While in Page, we took a recommendation from friends in the camera club and booked a tour of Antelope Canyon.  Book the photography tour if you want a chance to take your own photos.  If you are on the regular tour you can’t bring a tripod and you will have no time alone in any of the areas.  We found taking photographs difficult even on the special tour.

Antelope Canyon is a slot canyon which is split in two.  “Hasdestwazi” (Spiral rock arches) is Navajo for Lower Antelope Canyon and  “Tse bighanilini” (The place where water runs through the rocks) is Navajo for Upper Antelope Canyon.  They are probably the most photographed slot canyons in America.  Both are in the LeChee Chapter of the Navajo Nation.   The canyons are accessible by native guided tour only.  The light in the narrow passageways of the canyons change constantly as the sun moves across the sky.  Light bounces back and forth off the sandstone walls creating a stunning display of color, light and shadow.
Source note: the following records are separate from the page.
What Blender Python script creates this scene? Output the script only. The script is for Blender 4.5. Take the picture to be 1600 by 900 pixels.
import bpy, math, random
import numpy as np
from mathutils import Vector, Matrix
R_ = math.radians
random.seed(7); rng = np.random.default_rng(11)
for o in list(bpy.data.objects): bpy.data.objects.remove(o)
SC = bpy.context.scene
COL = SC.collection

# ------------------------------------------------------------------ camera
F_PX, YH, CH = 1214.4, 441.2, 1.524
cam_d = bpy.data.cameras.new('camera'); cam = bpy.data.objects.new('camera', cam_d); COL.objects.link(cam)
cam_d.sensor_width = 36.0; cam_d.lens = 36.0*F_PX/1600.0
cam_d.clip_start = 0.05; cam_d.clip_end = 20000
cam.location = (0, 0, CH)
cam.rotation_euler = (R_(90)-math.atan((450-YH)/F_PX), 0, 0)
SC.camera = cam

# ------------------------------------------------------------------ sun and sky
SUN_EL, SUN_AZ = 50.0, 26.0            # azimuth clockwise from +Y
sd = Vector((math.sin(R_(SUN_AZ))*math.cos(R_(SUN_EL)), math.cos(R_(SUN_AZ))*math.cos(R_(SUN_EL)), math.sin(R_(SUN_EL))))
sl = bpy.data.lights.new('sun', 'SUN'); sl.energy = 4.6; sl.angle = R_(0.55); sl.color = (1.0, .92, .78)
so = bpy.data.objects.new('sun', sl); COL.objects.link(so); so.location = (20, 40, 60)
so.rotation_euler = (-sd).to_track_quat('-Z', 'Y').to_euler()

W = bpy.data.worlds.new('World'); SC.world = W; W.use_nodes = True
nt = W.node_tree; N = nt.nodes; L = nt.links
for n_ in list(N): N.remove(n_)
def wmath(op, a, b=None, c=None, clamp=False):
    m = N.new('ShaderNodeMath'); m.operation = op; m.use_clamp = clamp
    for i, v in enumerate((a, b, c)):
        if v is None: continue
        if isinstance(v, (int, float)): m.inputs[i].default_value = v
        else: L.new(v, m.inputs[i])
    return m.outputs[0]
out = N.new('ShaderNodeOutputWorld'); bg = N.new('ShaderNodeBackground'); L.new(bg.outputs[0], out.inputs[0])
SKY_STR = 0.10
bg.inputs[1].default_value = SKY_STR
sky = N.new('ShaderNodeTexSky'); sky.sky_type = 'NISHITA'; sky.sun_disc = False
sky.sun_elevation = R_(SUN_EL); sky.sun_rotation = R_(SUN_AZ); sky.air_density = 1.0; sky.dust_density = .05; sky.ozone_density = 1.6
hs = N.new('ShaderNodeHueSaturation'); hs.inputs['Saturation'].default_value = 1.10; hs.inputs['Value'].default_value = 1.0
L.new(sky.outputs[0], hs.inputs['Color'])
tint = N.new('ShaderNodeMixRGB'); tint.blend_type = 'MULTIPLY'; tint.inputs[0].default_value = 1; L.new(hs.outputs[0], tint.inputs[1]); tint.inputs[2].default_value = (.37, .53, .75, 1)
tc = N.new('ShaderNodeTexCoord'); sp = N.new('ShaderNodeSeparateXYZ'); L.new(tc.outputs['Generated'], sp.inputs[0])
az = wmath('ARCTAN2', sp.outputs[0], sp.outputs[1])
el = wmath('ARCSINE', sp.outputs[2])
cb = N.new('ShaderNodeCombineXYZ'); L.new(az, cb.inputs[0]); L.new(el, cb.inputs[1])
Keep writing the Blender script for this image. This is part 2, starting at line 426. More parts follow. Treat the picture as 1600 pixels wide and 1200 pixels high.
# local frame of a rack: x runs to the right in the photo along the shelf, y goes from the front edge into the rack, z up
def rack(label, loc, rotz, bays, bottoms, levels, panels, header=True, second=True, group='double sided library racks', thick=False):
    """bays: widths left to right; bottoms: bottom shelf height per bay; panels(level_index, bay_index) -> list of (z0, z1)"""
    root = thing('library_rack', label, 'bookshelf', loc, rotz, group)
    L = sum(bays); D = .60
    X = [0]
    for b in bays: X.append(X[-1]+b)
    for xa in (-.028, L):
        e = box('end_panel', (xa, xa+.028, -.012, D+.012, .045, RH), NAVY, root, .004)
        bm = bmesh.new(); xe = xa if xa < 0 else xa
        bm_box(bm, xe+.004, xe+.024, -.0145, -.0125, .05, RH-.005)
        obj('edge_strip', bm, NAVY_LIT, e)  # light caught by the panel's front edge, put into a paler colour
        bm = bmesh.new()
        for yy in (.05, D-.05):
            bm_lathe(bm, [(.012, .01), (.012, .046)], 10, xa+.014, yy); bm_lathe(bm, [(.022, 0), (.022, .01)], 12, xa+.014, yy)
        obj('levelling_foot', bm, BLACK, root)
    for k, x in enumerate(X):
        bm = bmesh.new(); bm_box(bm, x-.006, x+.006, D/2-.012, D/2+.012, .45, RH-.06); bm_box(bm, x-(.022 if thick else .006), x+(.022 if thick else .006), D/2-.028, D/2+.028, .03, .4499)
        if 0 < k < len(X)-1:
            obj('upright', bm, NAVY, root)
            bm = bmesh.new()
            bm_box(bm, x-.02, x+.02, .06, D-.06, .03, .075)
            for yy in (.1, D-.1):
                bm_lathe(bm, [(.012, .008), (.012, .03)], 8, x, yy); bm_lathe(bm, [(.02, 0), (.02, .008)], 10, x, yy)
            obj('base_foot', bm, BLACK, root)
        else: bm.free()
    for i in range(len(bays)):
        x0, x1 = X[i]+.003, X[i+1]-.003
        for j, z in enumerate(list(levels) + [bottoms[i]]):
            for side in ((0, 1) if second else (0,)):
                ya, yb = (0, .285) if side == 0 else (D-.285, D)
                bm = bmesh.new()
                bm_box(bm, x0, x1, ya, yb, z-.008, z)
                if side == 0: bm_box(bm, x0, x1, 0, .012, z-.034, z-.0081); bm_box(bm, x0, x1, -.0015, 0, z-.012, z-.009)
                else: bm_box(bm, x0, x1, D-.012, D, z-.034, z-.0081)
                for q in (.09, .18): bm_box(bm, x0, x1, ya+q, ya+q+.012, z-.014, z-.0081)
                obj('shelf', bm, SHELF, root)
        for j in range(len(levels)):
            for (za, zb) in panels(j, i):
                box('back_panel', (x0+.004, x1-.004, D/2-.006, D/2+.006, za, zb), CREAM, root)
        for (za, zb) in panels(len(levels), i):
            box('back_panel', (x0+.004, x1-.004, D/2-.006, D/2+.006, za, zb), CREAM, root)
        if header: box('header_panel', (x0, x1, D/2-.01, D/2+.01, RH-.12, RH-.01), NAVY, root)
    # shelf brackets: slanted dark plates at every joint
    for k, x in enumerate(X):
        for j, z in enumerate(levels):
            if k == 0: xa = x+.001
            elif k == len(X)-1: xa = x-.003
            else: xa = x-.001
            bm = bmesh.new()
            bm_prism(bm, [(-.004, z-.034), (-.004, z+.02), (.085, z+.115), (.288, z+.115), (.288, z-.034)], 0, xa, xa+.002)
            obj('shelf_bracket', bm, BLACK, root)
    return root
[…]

Be careful if you go in the monsoon season.  It can be especially dangerous.  Rainwater does not have to fall on or near the canyons to flood them.  There is an extensive basin above the slot canyon that channels water down into the earth.  The water, mixed with sand, picks up speed as it fills the canyons.  This liquid sandpaper gushes through the narrow passageways.  As a result the corridors become deeper and the hard edges of the walls are eroded into flowing, otherworldly shapes.

Flash floods are fatal.  Rain falling dozens of miles away will fill the canyons without notice.  In 1997, eleven tourists were killed by water from flash floods in the lower canyon.  In 2010 a flash flood stranded tourists in the upper canyon.

The forecast was clear the morning we climbed onto a bench seat in the back of the bed of a truck covered by a canopy.   We turned off the highway just southeast from Page and began our off-road journey to the canyon.  Flash floods built our new highway.  It was wide, and the red dirt was scared with dozens of deep groves made by trucks that had gone before us.  The guide raced our truck up and over those tracks.  We warn you part of the tour is the bucking and bouncing in the back of the truck.  I was grateful for the seat belts.  The collective laughter of our party of six bounced off the canyon walls as we approached the entry.

We pulled up beside at least twenty-five other pickup trucks.  Each truck could easily hold a dozen tourists.  As we walked through the canyon “rooms”, I was glad our “photography tour” allowed us 2 minutes of uninterrupted time alone in four different sections of the canyon. 

This must be what it feels like to be in an ant farm….hundreds of us moving through the narrow passageways.  At any turn, there were cell phones and cameras vying for the perfect shot.  It was dusty, chaotic, noisy and crowded…we did our best and because our guide stemmed the flow, we took some amazing shots.